Но несмотря на этот прогресс, ситуация, описанная в романе Райта 1940 года, была во многом такой же, какой она была на протяжении десятилетий как до, так и после. Человек с темной кожей (кроме тщательно культивируемого исключения в виде представителя среднего класса) считался неуместным и, как Биггер, ощущал себя не в своей тарелке, на неправильной стороне неявной расовой «линии», проходящей по периметру Гайд-парка. (Биггер жил на углу 37-й улицы и Индианы-авеню.) Журналист Брент Стейплс вспоминает в эссе 1986 года, что в 1972 году его появление в полночь на улице Гайд-парка (тогда он был аспирантом Чикагского университета) заставило молодую, хорошо одетую белую женщину броситься в бегство. Эта женщина, пишет он с грустной иронией, была его первой «жертвой», и тогда он впервые почувствовал свою «способность уродовать публичное пространство»[514]
. Такие реакции на присутствие темнокожего мужчины на территории белых, конечно, не были редкостью, но в Гайд-парке они были практически обеспечены невидимой цветовой линией, которая, по намеренному замыслу руководства, отделяла университетское сообщество от окружающих районов.В то время в Гайд-парке было много преступлений – настолько, что университет даже рассматривал возможность переезда в какое-то «менее чрезвычайное окружение»[515]

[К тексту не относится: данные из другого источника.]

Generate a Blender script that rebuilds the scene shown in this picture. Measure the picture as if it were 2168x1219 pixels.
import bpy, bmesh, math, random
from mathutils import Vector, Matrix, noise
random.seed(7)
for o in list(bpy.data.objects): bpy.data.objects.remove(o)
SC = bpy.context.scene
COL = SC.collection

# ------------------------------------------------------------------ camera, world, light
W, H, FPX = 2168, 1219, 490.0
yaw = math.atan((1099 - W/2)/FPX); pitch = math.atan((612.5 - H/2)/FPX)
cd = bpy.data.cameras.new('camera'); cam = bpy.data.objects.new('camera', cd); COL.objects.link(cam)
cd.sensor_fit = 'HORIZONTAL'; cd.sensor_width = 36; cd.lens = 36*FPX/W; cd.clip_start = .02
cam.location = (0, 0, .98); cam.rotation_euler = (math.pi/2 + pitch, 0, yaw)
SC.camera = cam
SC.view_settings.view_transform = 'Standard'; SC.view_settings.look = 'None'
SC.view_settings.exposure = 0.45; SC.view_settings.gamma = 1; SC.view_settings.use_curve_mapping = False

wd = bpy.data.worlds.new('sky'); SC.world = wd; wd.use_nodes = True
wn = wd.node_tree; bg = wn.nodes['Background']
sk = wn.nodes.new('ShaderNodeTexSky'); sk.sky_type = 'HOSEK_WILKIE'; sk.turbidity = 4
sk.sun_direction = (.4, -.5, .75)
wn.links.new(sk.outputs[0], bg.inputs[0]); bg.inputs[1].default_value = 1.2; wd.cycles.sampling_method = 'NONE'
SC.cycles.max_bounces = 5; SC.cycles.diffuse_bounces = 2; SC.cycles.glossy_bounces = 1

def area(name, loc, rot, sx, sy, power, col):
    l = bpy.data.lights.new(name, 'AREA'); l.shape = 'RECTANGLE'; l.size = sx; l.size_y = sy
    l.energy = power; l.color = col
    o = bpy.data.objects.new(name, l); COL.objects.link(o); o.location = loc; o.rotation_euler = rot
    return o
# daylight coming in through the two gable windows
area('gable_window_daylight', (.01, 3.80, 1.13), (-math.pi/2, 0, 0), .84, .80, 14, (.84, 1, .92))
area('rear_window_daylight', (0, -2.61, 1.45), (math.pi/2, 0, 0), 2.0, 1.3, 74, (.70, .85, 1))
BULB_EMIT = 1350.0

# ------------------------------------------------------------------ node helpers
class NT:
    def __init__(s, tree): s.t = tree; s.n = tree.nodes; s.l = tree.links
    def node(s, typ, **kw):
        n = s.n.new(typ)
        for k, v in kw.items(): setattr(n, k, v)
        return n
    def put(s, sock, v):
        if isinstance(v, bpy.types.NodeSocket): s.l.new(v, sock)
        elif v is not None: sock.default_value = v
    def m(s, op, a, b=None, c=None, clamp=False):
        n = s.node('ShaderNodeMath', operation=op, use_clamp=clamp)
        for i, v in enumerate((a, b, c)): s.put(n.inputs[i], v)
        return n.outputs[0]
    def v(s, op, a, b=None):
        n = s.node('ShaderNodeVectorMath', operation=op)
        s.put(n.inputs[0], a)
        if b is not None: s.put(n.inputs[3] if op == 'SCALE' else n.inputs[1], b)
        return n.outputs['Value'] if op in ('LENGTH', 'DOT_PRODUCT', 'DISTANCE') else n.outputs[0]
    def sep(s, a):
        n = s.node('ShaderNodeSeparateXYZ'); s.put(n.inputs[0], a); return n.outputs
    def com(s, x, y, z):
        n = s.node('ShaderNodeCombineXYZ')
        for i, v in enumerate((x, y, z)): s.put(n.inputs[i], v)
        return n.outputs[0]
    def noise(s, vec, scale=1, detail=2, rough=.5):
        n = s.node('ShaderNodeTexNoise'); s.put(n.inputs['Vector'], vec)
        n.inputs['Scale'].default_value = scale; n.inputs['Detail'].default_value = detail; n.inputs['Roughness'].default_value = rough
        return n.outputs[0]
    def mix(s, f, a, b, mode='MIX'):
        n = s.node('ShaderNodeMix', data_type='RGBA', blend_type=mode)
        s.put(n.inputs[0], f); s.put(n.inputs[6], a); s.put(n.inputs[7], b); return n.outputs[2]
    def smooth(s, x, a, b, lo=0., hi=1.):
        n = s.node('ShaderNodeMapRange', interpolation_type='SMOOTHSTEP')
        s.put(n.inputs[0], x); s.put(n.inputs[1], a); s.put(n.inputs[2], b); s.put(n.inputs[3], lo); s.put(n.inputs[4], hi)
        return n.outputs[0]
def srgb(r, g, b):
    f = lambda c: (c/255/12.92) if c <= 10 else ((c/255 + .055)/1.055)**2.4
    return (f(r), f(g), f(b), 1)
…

. (Альтернативные варианты включали в себя штат Висконсин, округ Ду-Пейдж в пригороде Чикаго и город Аспен, штат Колорадо[516].) Но его собственные территориальные и архитектурные решения способствовали созданию атмосферы взаимной подозрительности и расширяли возможности для совершения преступлений. Говорили, что университет заставил город спроектировать наземную систему общественного транспорта так, чтобы она не проходила через Гайд-парк, который когда-то был на Зеленой линии. Таким образом посторонние элементы оказались отдалены от практически закрытого сообщества, которое стало более уединенным и изолированным от городской суеты, а членам этого сообщества стало труднее добираться до остальной части города[517]. Сквозному движению также препятствовало большое количество улиц с односторонним движением и частые тупики. Характерной чертой тех времен был высокий сетчатый забор за автостоянкой Юридической школы (прямо на «линии» между Гайд-парком и кварталом Вудлон), который простоял там до 1998 года. Предназначенный, по-видимому, для защиты профессорских автомобилей от вандалов с 61-й улицы, забор служил символом враждебности и ориентированного внутрь менталитета – не злонамеренного, как у британцев в Дели, но с подозрением относящегося к окрестностям в преступно недалекой манере. Университетское сообщество могло петь слова гимна своей альма-матер – «Мы славим ее великодушие», и все же милосердие как начиналось, так и заканчивалось в пределах университета[518].Помимо символического и эмоционального значения этих разделений все это означало, что никакая активная жизнь и суета не делали открытые пространства светлее и безопаснее ночью и что окружающие районы, где проживали люди скорее с низким, а не с разным доходом, стали рассадниками преступности наравне с пользовавшимся дурной славой кварталом Роберта Тейлора, располагавшимся севернее. Нависающие университетские здания, образующие замкнутые дворы (помимо того что они были помпезными и вторичными в архитектурном плане) скорее были пригодны для скрытных действий, но никак не для общения. Пустынная Мидуэй-Плезанс (широкая зеленая полоса, проходящая между 59-й и 60-й улицами, где первое колесо обозрения и шоу «Дикий Запад» Буффало Билла развлекали мир во время Всемирной Колумбовой выставки 1893 года[519]
) теперь стала темной ничейной землей, которая приглашала скорее к преступлениям, чем к товариществу, препятствуя дальнейшему расширению университета на юг. Как пишет Блэр Камин, архитектурный критик в Chicago Tribune: «В течение многих лет лужайка образовывала своего рода демилитаризованную зону между закрытыми неоготическими дворами университета к северу от Мидуэя и суровым, иногда опасным, кварталом Вудлон на юге»[520]. Новым преподавателям советовали позволить страху взять верх: «Не ходите в Вудлон, не пересекайте Мидуэй после пяти вечера, никогда не гуляйте в одиночку по берегу озера».Стратегия разделения была недальновидной и неэффективной, но она не была полностью злонамеренной. В то время некоторые защитники бедных действительно считали, что отдельные жилищные проекты были более эффективными способами проявить уважение к бедным и меньшинствам[521]
. Тем не менее университетская стратегия разграничения была не особо уважительной, потому что в основе ее лежало презрение к своим соседям.